The most readable story in the book was Walter Jon Williams’ closing novella “The Tang Dynasty Underwater Pyramid,” an entertaining combination of con game and murder mystery, involving an entertainment troupe–containing a water ballet team and a band of Mexican folksingers–on a cruise ship modeled after Tang Dynasty China. I enjoyed this story a lot more than either Rowe’s story or Stross’ story although, in some ways the stories had more similarities than differences.

1. All three stories had glib plots which were mostly excuses to hang the wonders on;

2. All three stories featured thin characterization, mostly intended to portray points of view rather than being developed as people

3. All three stories were well-written, so that the joys of the individual sentences were as important as the plots themselves

So why did I enjoy “Dynasty” while tolerating “State” and abandoning “Elector”? I guess it goes back to my personal blind spot again. I reject stories based primarily on technological wonders (Rowe and Stross) while I enjoy stories based on more non-scientific wonders (the cruise ship, the con which involved deep-sea diving).
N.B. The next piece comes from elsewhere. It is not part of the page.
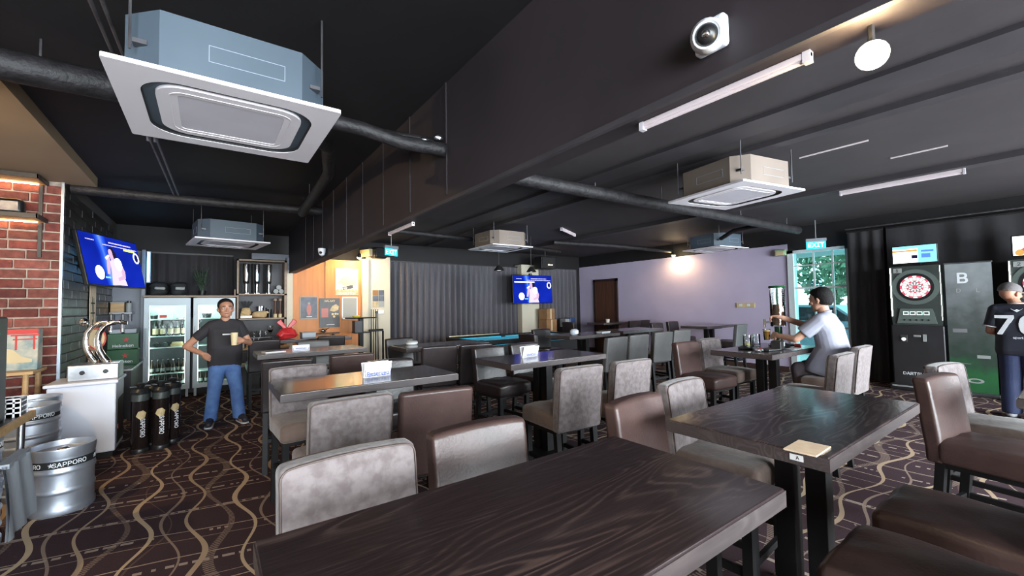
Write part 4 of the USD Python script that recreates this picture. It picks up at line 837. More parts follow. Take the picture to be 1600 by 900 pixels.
obj('wall_arm', MB().cyl((.10, .09, .1), (.25, .60, .30), .03, 10).box((.25, .61, .30), (.24, .03, .24)).cyl((-.05, .06, .45), (-.05, .06, .40), .05, 10), 'black_metal', t, 30)

# ================================================================ dart machines
def dart_machine(loc, rz, num, label, board, screen):
    """Faces -Y before turning; 0.66 m wide."""
    t = thing('dart_machine', label, 'dart machine', loc, rz, 'electronic dart machines'); W = .66
    obj('lower_cabinet', MB().rbox((0, .22, .56), (W, .44, 1.06), .02), 'cabinet_black', t)
    obj('base_step', MB().rbox((0, .12, .045), (W+.04, .62, .09), .02), 'cabinet_black', t); obj('kick_strip', MB().b(-W/2+.02, W/2-.02, -.195, -.188, .06, .085), 'label_grey', t, False)
    obj('head_cabinet', MB().prism(sg.Polygon([(-W/2+.02, 1.09), (W/2-.02, 1.09), (W/2, 1.35), (W/2-.01, 2.10), (-W/2+.01, 2.10), (-W/2, 1.35)]), -.40, -.03, FRONT), 'cabinet_grey', t, 30)
    obj('side_light', MB().box((-W/2+.020, .026, 1.66), (.016, .014, .84)), 'led_white', t, False); obj('side_light', MB().box((W/2-.020, .026, 1.63), (.006, .014, .90)), 'led_white', t, False)
    cz = 1.74; R0 = .235
    P = lambda poly, k, mat, name: obj(name, xf(prism_mesh(poly, 0, .006), FRONT, t=(0, .028-.004*k, cz)), mat, t, False)
    P(sg.Point(0, 0).buffer(R0+.065, quad_segs=16), 0, 'glow_panel', 'number_ring'); P(sg.Point(0, 0).buffer(R0, quad_segs=16), 1, 'dartboard_black', 'board_body')
    def sect(i, r0, r1, g=.5):
        a0, a1 = math.radians(i*18-9+g+90), math.radians(i*18+9-g+90); th = np.linspace(a0, a1, 4)
        return sg.Polygon([(r1*math.cos(x), r1*math.sin(x)) for x in th]+[(r0*math.cos(x), r0*math.sin(x)) for x in th[::-1]])
    for i in range(20):
        ca, cb = (('board_pink', 'board_white') if i % 2 else ('board_white', 'board_pink')) if board == 'pink' else (('board_pink', 'board_blue') if i % 2 else ('board_white', 'board_pink'))
        P(sect(i, .170, .192), 2, ca, 'double_segment'); P(sect(i, .108, .166, .8), 2, 'board_white' if board == 'pink' or i % 2 else 'board_blue', 'outer_segment'); P(sect(i, .084, .104), 2, cb, 'treble_segment'); P(sect(i, .032, .080), 2, 'board_white' if i % 2 == 0 else 'label_grey', 'inner_segment')
    P(sg.Point(0, 0).buffer(.027), 2, 'board_pink', 'bullseye')
    for i, n in enumerate((20, 5, 12, 9, 14, 11, 8, 16, 7, 19, 3, 17, 2, 15, 10, 6, 13, 4, 18, 1)):
        a = math.radians(90+18*i); obj('board_number', MB().text(str(n), .026, FRONT, t=(.268*math.cos(a), .0245, cz+.268*math.sin(a)), depth=.002), 'board_num', t, False)
    obj('number_plate', MB().b(-W/2+.06, -W/2+.17, .020, .030, 1.99, 2.07), 'label_grey', t, False); obj('plate_number', MB().text(num, .05, FRONT, t=(-W/2+.115, .0195, 2.03), depth=.002), 'ink_black', t, False)
    obj('control_panel', MB().prism(sg.Polygon([(-.20, 1.37), (.20, 1.37), (.25, 1.12), (-.25, 1.12)]), -.03, -.01, FRONT), 'glow_panel', t, False)
    for k in range(4): obj('score_window', MB().b(-.165+k*.085, -.092+k*.085, .004, .012, 1.265, 1.325), 'button_teal', t, False); obj('score_panel', MB().b(-.154+k*.085, -.103+k*.085, .002, .006, 1.278, 1.312), 'glow_panel', t, False)
    for k in range(5): obj('push_button', MB().cyl((-.15+k*.075, .012, 1.18), (-.15+k*.075, .0, 1.18), .013, 10), 'black_plastic', t)
    obj('coin_panel', MB().rbox((-.17, -.002, .86), (.09, .01, .12), .004), 'cabinet_grey', t); obj('coin_button', MB().cyl((-.17, -.008, .85), (-.17, -.018, .85), .03, 14), 'board_white', t)
    obj('card_slot', MB().rbox((.0, -.002, .91), (.09, .01, .03), .003).rbox((.09, -.002, .88), (.045, .01, .12), .003), 'label_grey', t)
    obj('cabinet_lettering', MB().text('DARTSLIVE', .048, FRONT, t=(-.02, -.0015, .27), depth=.003, bold=True), 'ink_white', t, False)
    obj('screen_arm', MB().box((0, .25, 2.14), (.10, .08, .14)), 'black_metal', t, False)
    obj('top_monitor', MB().rbox((.01, .06, 2.30), (.58, .06, .32), .012), 'black_plastic', t); obj('monitor_picture', MB().b(-.265, .285, .0255, .03, 2.155, 2.445), 'scr_white', t, False)
    y = .0245
    if screen == 'menu':
        obj('menu_banner', MB().b(-.265, .285, y-.001, y, 2.40, 2.445), 'scr_cyan', t, False); obj('menu_stripe', MB().b(-.265, .05, y-.001, y, 2.35, 2.375), 'scr_orange', t, False); obj('menu_panel', MB().b(.06, .285, y-.001, y, 2.155, 2.40), 'scr_cyan', t, False)
        for k in range(3): obj('menu_button', MB().b(-.24+k*.17, -.13+k*.17, y-.002, y, 2.23, 2.30), 'scr_blue' if k == 2 else 'scr_pale', t, False)
        obj('menu_button', MB().b(-.02, .05, y-.003, y, 2.23, 2.28), 'scr_dark', t, False); obj('menu_button', MB().b(.10, .25, y-.002, y, 2.33, 2.36), 'scr_blue', t, False)
    else:
        for k, mat in enumerate(('scr_red', 'scr_blue')): obj('picture_bar', MB().box((0, 0, 0), (.34, .001, .07)).mesh().apply_transform(rot('y', -38)).apply_translation((-.06+k*.22, y, 2.30-k*.04)), mat, t, False); obj('picture_knob', MB().cyl((-.20+k*.22, y-.002, 2.20-k*.02), (-.20+k*.22, y, 2.20-k*.02), .045, 14), 'scr_orange' if k == 0 else 'scr_cyan', t)
    return t
dart_machine((9.72, 1.78, 0), -90, '1', 'lit dart machine number 1 with pink and white board, left of the banner', 'pink', 'menu')
dart_machine((9.72, .42, 0), -90, '2', 'lit dart machine number 2 with blue-tinted board, cut by the right picture edge', 'blue', 'bars')
# roll-up banner between them
t = thing('roll_up_banner', 'tall printed banner fading from grey to green between the dart machines', 'banner', (9.74, 1.16, 0), -90)
M['banner_print'] = usdkit.material(stage, '/World/Looks/banner_print', {'tc': ('texture_coordinate', {}), 's': ('separate_xyz', {}), 'n': ('noise_texture', {'scale': 5., 'detail': 4.}), 'mm': ('math', {'math_type': 'multiply_add', 'value2': .5, 'value3': -.25}), 'm': ('math', {'math_type': 'multiply_add', 'value2': .475}),
    'r': ('rgb_ramp', {'ramp': [(0, (.02, .10, .035)), (.13, (.022, .12, .04)), (.30, (.03, .05, .038)), (.55, (.075, .085, .082)), (.85, (.20, .215, .225)), (1, (.26, .28, .295))]}), 'p': ('principled_bsdf', {'roughness': .45})},
    [('tc.object', 's.vector'), ('tc.object', 'n.vector'), ('n.fac', 'mm.value1'), ('s.z', 'm.value1'), ('mm.result' if False else 'mm.value', 'm.value3'), ('m.value', 'r.fac'), ('r.color', 'p.base_color')], surface='p.BSDF')
obj('printed_sheet', MB().b(-.255, .255, 0, .004, .06, 2.10), 'banner_print', t, False); obj('base_cassette', MB().rbox((0, .02, .03), (.56, .16, .06), .02), 'galv', t); obj('top_bar', MB().rbox((0, .004, 2.10), (.53, .02, .025), .008), 'galv', t); obj('rear_pole', MB().cyl((0, .035, .05), (0, .02, 2.1), .010, 8), 'galv', t)
for txt, hh, x, z, mt in (('B', .16, -.06, 1.86, 'ink_white'), ('D', .06, -.11, 1.66, 'label_grey'), ('L', .06, .10, 1.66, 'label_grey')): obj('lettering', MB().text(txt, hh, FRONT, t=(x, -.0005, z), depth=.001, bold=True), mt, t, False)
for x, z, w, h, mt in ((-.12, 1.02, .16, .06, 'ink_grey'), (.12, .62, .14, .05, 'label_grey'), (-.10, .50, .16, .012, 'ink_grey')): obj('printed_block', MB().b(x-w/2, x+w/2, -.001, 0, z-h/2, z+h/2), mt, t, False)
ell = __import__('shapely').affinity.scale(sg.Point(0, 0).buffer(.07), 1.3, .55); obj('printed_emblem', xf(prism_mesh(ell.difference(__import__('shapely').affinity.scale(ell, .62, .5)), 0, .001), FRONT, t=(.02, 0, .24)), 'label_grey', t, False)

# ================================================================ the bar corner: coolers
def cooler(x0, label, n):
    t = thing('drinks_cooler', label, 'cooler', (x0, 9.62, 0)); W, D, H = .64, .55, 1.78
    obj('cabinet', MB().b(0, .04, .03, D, .12, H).b(W-.04, W, .03, D, .12, H).b(0, W, D-.03, D, .12, H).b(0, W, .03, D, .12, .19).b(0, W, .03, D, H-.05, H), 'black_plastic', t, False)
    obj('inner_lining', MB().b(.04, .05, .05, D-.03, .19, H-.05).b(W-.05, W-.04, .05, D-.03, .19, H-.05).b(.04, W-.04, D-.045, D-.03, .19, H-.05).b(.04, W-.04, .05, D-.03, .19, .20).b(.04, W-.04, .05, D-.03, H-.07, H-.05), 'cooler_inside', t, False)
    obj('door_frame', MB().b(0, .07, -.02, .03, .14, H-.01).b(W-.07, W, -.02, .03, .14, H-.01).b(.07, W-.07, -.02, .03, .14, .22).b(.07, W-.07, -.02, .03, H-.14, H-.01), 'cooler_frame', t, False)
    obj('door_glass', MB().b(.07, W-.07, .0, .008, .22, H-.14), 'cooler_glass', t, False); obj('door_handle', MB().rbox((.035, -.035, 1.0), (.025, .025, .5), .008), 'cooler_frame', t)
    obj('light_tube', MB().cyl((.08, .08, H-.10), (W-.08, .08, H-.10), .018, 10), 'led_cool', t); obj('light_tube', MB().cyl((W-.065, .045, .25), (W-.065, .045, H-.15), .014, 10), 'led_cool', t); obj('light_tube', MB().cyl((.065, .045, .25), (.065, .045, H-.15), .014, 10), 'led_cool', t)
    for z in (.44, .90, 1.10, 1.40): obj('shelf', MB().b(.05, W-.05, .06, D-.05, z-.018, z), 'shelf_wire', t, False)
    obj('kick_plate', MB().b(.02, W-.02, .05, .08, .02, .12), 'black_matte', t, False)
    for x in (.04, W-.04): obj('foot', MB().cyl((x, 0.0, 0), (x, 0.0, .14), .022, 10), 'cooler_frame', t); obj('foot', MB().cyl((x, D-.06, 0), (x, D-.06, .12), .02, 10), 'black_matte', t)
    return t
cooler(-.90, 'white-framed glass drinks cooler, the left one, full of bottles', 0)
cooler(-.22, 'white-framed glass drinks cooler partly behind the black-shirted person', 1)
t = thing('cooler_top_board', 'dark shelf board resting on top of both coolers', 'shelf board'); obj('board', MB().rbox((-.24, 9.88, 1.80), (1.36, .56, .035), .006), 'shelf_wood', t); obj('end_stop', MB().b(.40, .42, 9.62, 10.1, 1.8175, 1.93), 'shelf_wood', t, False)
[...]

I enjoy stories whose foundation is not technological wonders but rather society-building (of the serious C.J. Cherryh or Ursula K Le Guin type or the lighter Jack Vance type) or future-history (Silverberg is probably the master of this type).

In any case, I think I have gone far off-track here. I do not read best-of-the-year volumes expecting them to actually be the “best” stories of the year, since each editor’s opinion of what is best differs from every reader’s opinion. I buy them expecting to read a good anthology, knowing some stories will fall into my acceptable zone (such as the Wolfe, Baxter and Williams stories), while others might not. But overall, I enjoyed reading this book and will definitely buy next year’s volume again.